„No uśmiechnij się”, „Nie smuć się”, „Nie przesadzaj” – często w taki sposób mówimy, gdy ktoś bliski przeżywa trudną emocję. Strasznie nam zależy, aby nie być świadkiem cierpienia.

 

Co tak naprawdę się dzieje? Ktoś jest smutny i smutek jest prawdziwy. Mówiąc „uśmiechnij się” wysyłamy sygnał, który smutna/smutny może słyszeć na różne sposoby, ale na pewno rozumie, że nie chcemy słyszeć o smutku. Czyli – nie wypada? Albo – trzeba być pogodnym, wręcz wesołym? Inaczej nie jest się mile widzianym w towarzystwie, czy też szerzej, tak w ogóle – nie ma miejsca na smutek na świecie. „Nie przesadzaj” to jeszcze trudniejszy komunikat, bo podważa zdolność oceny sytuacji, może poderwać zaufanie do własnych osądów i prawa do trudnych emocji.

 

Intencje stojące za takim pocieszaniem często są szlachetne, ale efekt opłakany. Słysząc tego typu komunikat wiele razy osoba uczy się, że nie można przeżywać niektórych emocji.

 

Jednak pamiętajmy, że emocje pokazują, czy nasze potrzeby są zrealizowane (emocje przyjemne) czy nie (emocje trudne). Czujemy złość, gdy ktoś naruszy nasze granice, albo smutek, gdy tracimy nadzieję na wymarzone studia, czujemy strach przed utratą ciągłości finansowej. Potrzebujemy szacunku, pasji, bezpieczeństwa. Potrzeby nie znikają, są uniwersalne dla nas wszystkich, jedynie strategie na realizacje tych potrzeb się różnią. Skoro potrzeb się nie da się wymazać, to nie da się wymazać emocji.

 

Jeśli dana osoba nauczyła się, że nie może być zezłoszczona, ale powody złości istnieją, to naruszenie potrzeby ujawni się inaczej. Może przez depresję, może latami „zamrażać” i odcinać się od ważnych części siebie, może przez kłopoty zdrowotne albo nałogi. Odkryłam, że nie mam przyzwolenia na złość, bo jest niszcząca, więc zamiast tego czułam strach. Wiele lat zajęło mi odkrycie, o co chodzi. Bałam się, bo przerażała mnie moja złość, że mogę ją czuć i ktoś mógłby to zobaczyć, przez to wykluczyć a na dodatek czułam, że złość ma wymiar wyłącznie raniący i niszczący (kompletnie nie czułam jej pozytywnego, protekcyjnego wymiaru) a myśl, że mogę kogoś skrzywdzić dodatkowo mnie przerażała.
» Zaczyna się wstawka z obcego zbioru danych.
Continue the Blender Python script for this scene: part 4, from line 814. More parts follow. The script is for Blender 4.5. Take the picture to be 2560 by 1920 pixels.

Oczywiście to było kompletnie nieuświadomione.

 

Odrębną sprawą jest to, że nie potrafimy znieść czyjegoś cierpienia. O czyj komfort chcemy zadbać, gdy mówimy „nie smuć się”? Własny. Nie cierpiącego. To my nie chcemy czuć bezsilności, współodczuwać smutku, mierzyć się z tym, że bliska osoba cierpi.

 

Nie możemy zdać za kogoś na studia albo cofnąć czasu, nie możemy sprawić, by nie odszedł ktoś ważny dla cierpiącej osoby – ale możemy być razem, bez osądzania i dobrych rad. Towarzyszenie w cierpieniu i jest tym, co naprawdę pomaga.